Endocrinologists and neurologists would later describe the chemistry of the sensation of danger survived, but those who felt the rush didn’t need the details to know its attraction. War isn’t the only activity that brings it on; climbing mountains, hunting large predators, jumping from airplanes and riding tall roller-coasters can have similar effects.
But war has the advantage of building a reputation at the same time. “I am more ambitious for a reputation for personal courage than anything else in the world,” Churchill wrote to his mother. In Churchill’s case war gave a chance of starting over. “Being in many ways a coward—particularly at school—there is no ambition I cherish so keenly as to gain a reputation for physical courage,” he told his brother.
Theodore Roosevelt felt the same way. Born in New York City just before the Civil War, Roosevelt watched the soldiers heading off to battle. He could hardly imagine joining them, for not only was he too young but he was constantly sick. A life of action, let alone of glory, seemed beyond all hope. But his father—a strong, hearty man who was everything his son aspired to be—challenged the boy to “make his body.” Roosevelt accepted the challenge. With the help of personal trainers and coaches, he lifted weights, learned to box and wrestle, tramped about forests, scaled mountains, and otherwise tested himself physically in every manner possible. As is often the case in such instances, Roosevelt’s challenge acquired moral overtones. To become a man required displaying strength of body and character. The ultimate test for Roosevelt, as for many young men throughout history, was war.
Among his friends Roosevelt acquired a reputation as a warmonger, wanting a war regardless of the enemy. “I should welcome almost any war, for I think this country needs one,” he declared in the mid-1890s. His sister thought he was the one who needed it. Their father, though a stout Unionist, had declined to put on the blue uniform during the Civil War, out of deference to his wife, a Georgian, who couldn’t bear the thought of her husband trying to kill her kin on the Confederate side. Roosevelt’s sister believed her brother wanted to erase that blot on the family escutcheon. He finally got his war when William McKinley bowed to the pressure Roosevelt and others war hawks had been applying over Spanish mistreatment of Cubans and asked Congress for a declaration of war against Spain.
Roosevelt immediately resigned his civilian position as assistant secretary of the navy, to put on the uniform his father had never worn, and to prove to himself that he was a man. “It was my one chance to do something for my country and for my family and my one chance to cut my little notch on the stick that stands as a measuring rod in every family,” he said later.
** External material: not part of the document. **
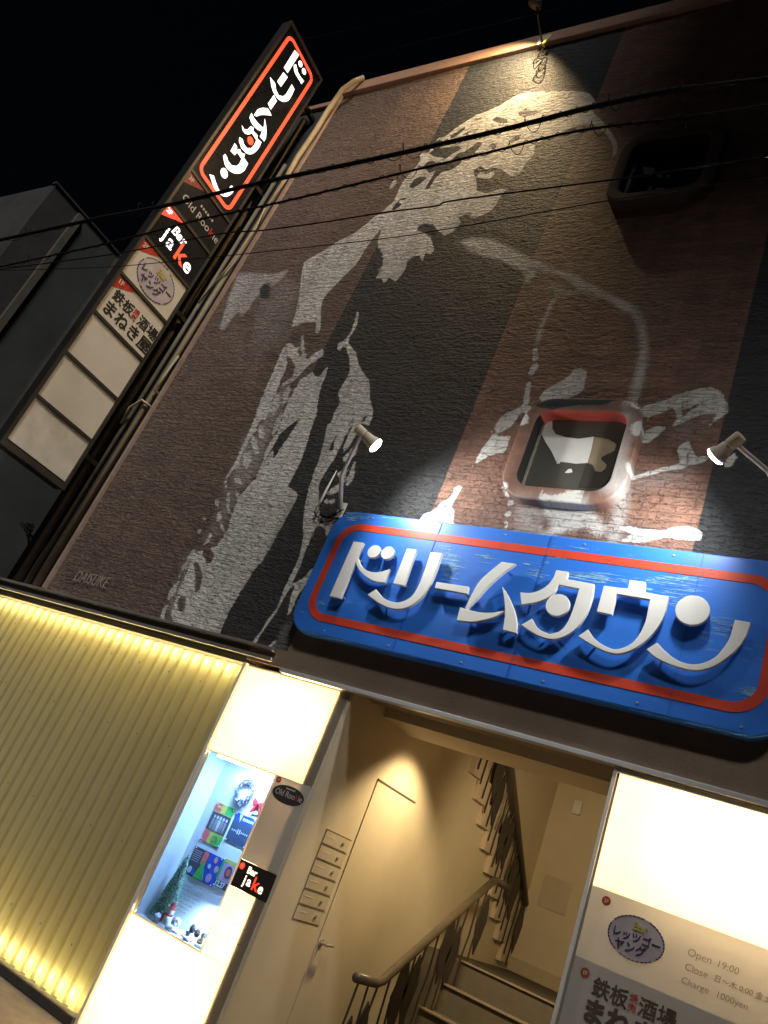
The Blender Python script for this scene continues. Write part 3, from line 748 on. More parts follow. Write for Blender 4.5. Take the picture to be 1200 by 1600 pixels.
MB().box(SX0, SX1, 0.302, 1.31, 3.0, 5.0).build('upper_floor_block', M_beige, bld)
MB().box(SX0, SX1, 0.07, SYB, 0.02, 0.055).build('stairwell_floor', M_stair, bld)
bb = MB(); bb.box(SX0 + 0.002, SX1, SYB - 0.02, SYB - 0.001, 1.257, 1.40); bb.build('baseboard', mat('baseboard_paint', (0.48, 0.40, 0.29), 0.6), bld)
MB().box(-3.06, -2.72, SYB - 0.012, SYB - 0.001, 2.0, 2.36).build('service_panel', mat('panel_paint', (0.52, 0.44, 0.33), 0.5), bld, bevel=0.003)
ww = at(902, 1262, SYB - 0.05)
MB().box(ww[0] - 0.05, ww[0] + 0.05, SYB - 0.09, SYB - 0.001, ww[2] - 0.08, ww[2] + 0.08).build('wall_lamp_box', M_white_metal, bld, bevel=0.01)

door = MB().box(SX0 + 0.001, SX0 + 0.008, 0.76, 1.478, 0.06, 2.262).build('door', M_beige, bld)
dk = MB(); dk.box(SX0 + 0.001, SX0 + 0.013, 0.76, 1.484, 2.263, 2.276); dk.box(SX0 + 0.001, SX0 + 0.0035, 1.479, 1.484, 0.06, 2.262)
dk.build('door_gap', mat('door_gap_shadow_line', (0.10, 0.075, 0.05), 0.8), door)
dh = MB(); dh.tube([(SX0 + 0.008, 0.80, 1.07), (SX0 + 0.055, 0.80, 1.07), (SX0 + 0.06, 0.90, 1.075)], 0.010)
dh.lathe([(0.028, 0), (0.028, 0.008)], (SX0 + 0.008, 0.80, 1.07), (1, 0, 0)); dh.build('handle', M_alu, door, smooth=False)

# lower flight: six risers
stairs = MB(); nos = MB(); prof = [(SYB - 0.001, 0.056), (SYB - 0.001, 1.255)]
for k in range(6):
    zt = 1.255 - 0.2 * k; yf = 2.6 - 0.3 * k
    prof += [(yf, zt), (yf, max(zt - 0.2, 0.056))]
    nos.box(-2.83, SX1 - 0.002, yf - 0.02, yf + 0.05, zt + 0.001, zt + 0.014)
stairs.prism(prof, -2.82, SX1 - 0.002, 'yz')
stairs.box(SX0 + 0.001, -2.8215, 2.62, SYB - 0.001, 0.056, 1.253)
fl = stairs.build('stair_flight', M_stair, bld); nos.build('stair_nosing', M_nosing, fl)
# upper flight: stepped soffit slab along the side wall
uf = MB()
P0 = (2.33, 2.78)
for k in range(-4, 9):
    y = P0[0] + 0.275 * k; z = P0[1] - 0.1825 * k
    uf.box(SX0 + 0.001, -3.145 + 0.0005 * (k % 2), y, y + 0.315, z, z + 0.22)
uf.build('upper_stair_flight', mat('stair_soffit_paint', (0.58, 0.47, 0.36), 0.7, var=0.08), bld)

def leaf(yc, zc, w, h):
    return [(yc, zc + h * 0.5), (yc + w * 0.32, zc + h * 0.30), (yc + w * 0.5, zc + h * 0.08), (yc + w * 0.36, zc - h * 0.2), (yc + w * 0.1, zc - h * 0.5),
            (yc - w * 0.28, zc - h * 0.24), (yc - w * 0.5, zc - h * 0.02), (yc - w * 0.3, zc + h * 0.26)]
def railing(X, rail_pts, zfoot, y0, y1, rail_r, slope_fn, label):
    t = thing('stair_railing', label, 'railing', 'railings of the staircase')
    hr = MB(); hr.tube(rail_pts, rail_r, 10); hr.build('handrail', mat('handrail_wood', (0.085, 0.065, 0.045), 0.4, var=0.3, vscale=12), t, smooth=True)
    y = y0; k = 0
    while y < y1:
        zt = slope_fn(y); zb = zfoot(y)
        MB().tube([(X, y, zb), (X, y, zb + (zt - zb) * 0.35), (X, y + (0.03 if k % 2 else -0.03), zb + (zt - zb) * 0.55), (X, y, zt)], 0.009, 6).build('baluster', M_iron, t)
        if k % 4 < 2:
            yc = y + 0.07 + 0.02 * (k % 2); h = 0.52; zc = (slope_fn(yc) + zfoot(yc)) / 2 + (0.08 if k % 3 else -0.02)
            MB().prism(leaf(yc, zc, 0.23, h), X - 0.006, X + 0.006, 'yz').build('leaf_panel', M_iron, t)
        y += 0.155; k += 1
    return t
lower_z = lambda y: 0.97 + (y - 1.1) * 0.616 if y > 1.1 else 0.97
def lower_foot(y):
    if y < 1.1: return 0.056
    return min(1.255, 0.255 + 0.2 * math.floor((y - 1.1) / 0.3))
railing(-2.8, [(-2.8, 0.74, 0.985), (-2.8, 1.06, 0.975), (-2.8, 1.16, 1.0), (-2.8, 2.70, 1.955), (-2.8, 2.78, 1.985), (-2.8, 3.15, 1.985)], lower_foot, 0.80, 2.75, 0.034, lower_z,
        'dark iron leaf-patterned railing of the lower stair flight, rising from the entrance floor')
up_z = lambda y: 3.07 - (y - 3.17) * 0.689
railing(-3.13, [(-3.13, 1.5, up_z(1.5)), (-3.13, 4.78, up_z(4.78))], lambda y: 2.87 - (y - 2.33) * 0.6636, 1.6, 4.75, 0.046, up_z,
        'dark iron leaf-patterned railing of the upper stair flight above the landing')

# assumed warm downlighter, tucked unseen behind the ceiling beam
dl = thing('assumed_downlight', 'assumed small round warm downlighter recessed unseen behind the stairwell ceiling beam', 'lamp')
MB().lathe([(0.05, 0), (0.055, 0.004), (0.055, 0.03), (0.045, 0.03)], (-2.72, 1.14, 2.868), (0, 0, 1)).build('lamp_housing', M_white_metal, dl)
MB().lathe([(0.0, 0), (0.042, 0.0), (0.042, 0.004), (0.0, 0.004)], (-2.72, 1.14, 2.862), (0, 0, 1)).build('lamp_lens', emit('warm_lens', (1, 0.7, 0.35), 6), dl)
spot_light('assumed_downlight_beam', (-2.72, 1.14, 2.86), (-2.85, 1.25, 0), 150, (1.0, 0.76, 0.41), 118, 0.55, 0.08, dl)

added_dl = thing('assumed_downlight', 'added second round warm downlighter, recessed unseen behind the ceiling beam to light the stairs', 'lamp')  # added lamp, not in view, brightens the stairs and back wall
MB().lathe([(0.05, 0), (0.055, 0.004), (0.055, 0.03), (0.045, 0.03)], (-1.7, 1.14, 2.868), (0, 0, 1)).build('lamp_housing', M_white_metal, added_dl)
MB().lathe([(0.0, 0), (0.042, 0.0), (0.042, 0.004), (0.0, 0.004)], (-1.7, 1.14, 2.862), (0, 0, 1)).build('lamp_lens', emit('added_warm_lens', (1, 0.7, 0.35), 6), added_dl)
spot_light('assumed_downlight_beam', (-1.7, 1.14, 2.86), (-1.8, 4.4, 1.5), 175, (1.0, 0.76, 0.41), 125, 0.8, 0.14, added_dl)

# name plates on the side wall
for k in range(6):
    zt = 1.785 - k * 0.103
    t = thing('name_plate', ('topmost', 'second from the top', 'third from the top', 'fourth from the top', 'fifth from the top', 'lowest')[k] + ' of the six clear letterbox name plates on the stairwell wall', 'name plate', 'stacked name plates on the stairwell wall')
    MB().box(SX0 + 0.001, SX0 + 0.005, 0.33, 0.70, zt - 0.097, zt - 0.004).build('plate', mat('clear_plate', (0.55, 0.48, 0.37), 0.2, var=0.05, spec=0.7), t, bevel=0.002)
    MB().box(SX0 + 0.001, SX0 + 0.007, 0.325, 0.71, zt - 0.003, zt + 0.001).build('upper_edge', mat('plate_edge', (0.22, 0.175, 0.12), 0.5), t)
    MB().box(SX0 + 0.001, SX0 + 0.006, 0.325, 0.329, zt - 0.1, zt - 0.004).build('side_edge', mat('side_edge_grey', (0.30, 0.25, 0.18), 0.5), t)
    lk = MB(); lk.lathe([(0.014, 0), (0.014, 0.007), (0.006, 0.007), (0.006, 0.010)], (SX0 + 0.005, 0.60, zt - 0.05), (1, 0, 0), 12); lk.build('dial_lock', M_alu, t)
    MB().box(SX0 + 0.0052, SX0 + 0.0065, 0.36, 0.48, zt - 0.045, zt - 0.040).build('slot', M_white_paint, t)

# ------------------------------------------------------------------ blue sign board
sg = thing('sign_board', 'long blue sign board with red border and raised white letters above the entrance', 'sign')
SYF = -0.12
M_blue = mat('worn_blue_paint', (0.028, 0.165, 0.66), 0.38, var=0.12, vscale=3, spec=0.5)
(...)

He organized a cavalry regiment, nicknamed the Rough Riders, and on their behalf bullied his way to the front in Cuba. In the battle for San Juan Hill, he performed as bravely as he had ever dreamed of doing. His comrades fell on his left and his right; good fortune, as much as anything else, kept him from falling with them. But when he survived, he was as proud as could be. Decades later, after accomplishments that mattered far more in the scheme of national and world history, he still cherished his chance to prove himself. “San Juan was the great day of my life,” he said.